Okay, I admit it. I'm a confirmed bachelor. It's not just that I'm not looking, but I've actually sworn off looking.
It's complicated, but I was so emotionally beat up by my 15 year long love/hate (mostly the latter) relationship, while I was still in the midst of it, that I stopped even sizing up potential sex partners sometime in the early 80's.
The AIDS crisis contributed to that, of course. It became rather dangerous to entertain thoughts of "flings" along about 1983 or so, so that by 1985 I no longer wondered what handsome guys looked like with their clothes off. Oddly enough, it was about that time that my drinking really started to escalate.
I eventually escaped that relationship (1994) and dove straight into the bottle (1994-1998), started to get sober in 1998 (where you're told NO RELATIONSHIPS FOR A YEAR) and, slowly, began to realize that I wasn't really that interested in repeating past mistakes and especially not interested in taking any more emotional risks with myself.
And these days, every time I find myself thinking, "gee, wouldn't it be nice???..." I always come to the same conclusion. I already have one useless slab of man-meat cluttering up my apartment. Me. Do I really need another one? No.

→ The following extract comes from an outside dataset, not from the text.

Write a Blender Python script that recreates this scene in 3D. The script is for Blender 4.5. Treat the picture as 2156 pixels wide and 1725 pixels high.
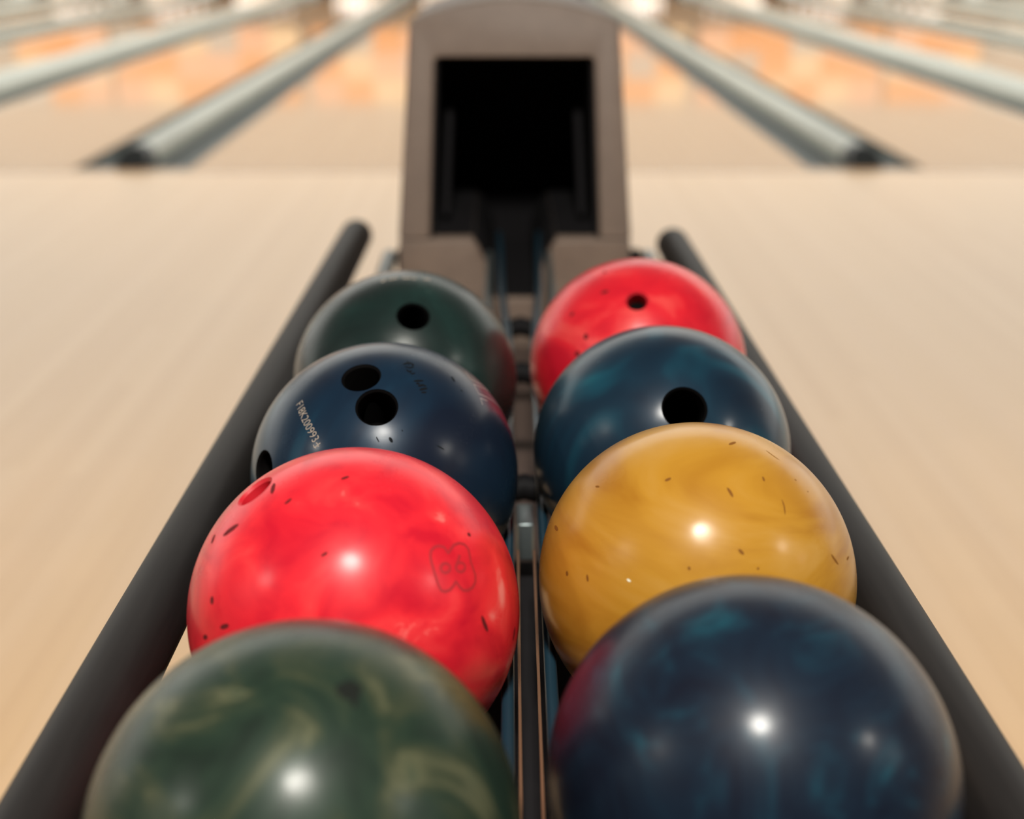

Then I try to look to my friends and family, and try to see their marriages/relationships at work and I still come to the conclusion "HOLY CRAP. THERE, BUT FOR THE GRACE OF GOD, GO I!!!!"
So that doesn't work.
Then I look around at the available, gay, sober dating pool (and there ain't much) and I think, "THEY'RE ALL SICKER THAN I AM!!!" (we have several cute axioms for this: "dating in recovery is like fishing in polluted waters" or "for every nut there's a screw!"), so that kind of doesn't work.
And that leaves the worst of all possible worlds, looking to date "civilians" or, as we in recovery like to call them, "earthlings."
Problem number one with that is that I'll have to explain absolutely everything ("Yes, honey, I DO have to go to a meeting every single day of the week, including Saturdays, Sundays, holidays and vacations and yes, I DO talk about us there, so get over it already.") which they still won't really understand.
Maybe I really do want a relationship. Maybe what I really want is to not have to go through all that "stuff" that couples go through in the first, oh, 30 years of their relationships.
Maybe what I really want is to still be living with my first boyfriend, Rick.
If I hadn't been a drunk, and so self-serving and naive at the time, in October of this year he and I would've been celebrating our 35th anniversary.
There's not much joy in that particular regret. But I sure hope he's happy, no matter where he is or who he's with. He deserves it.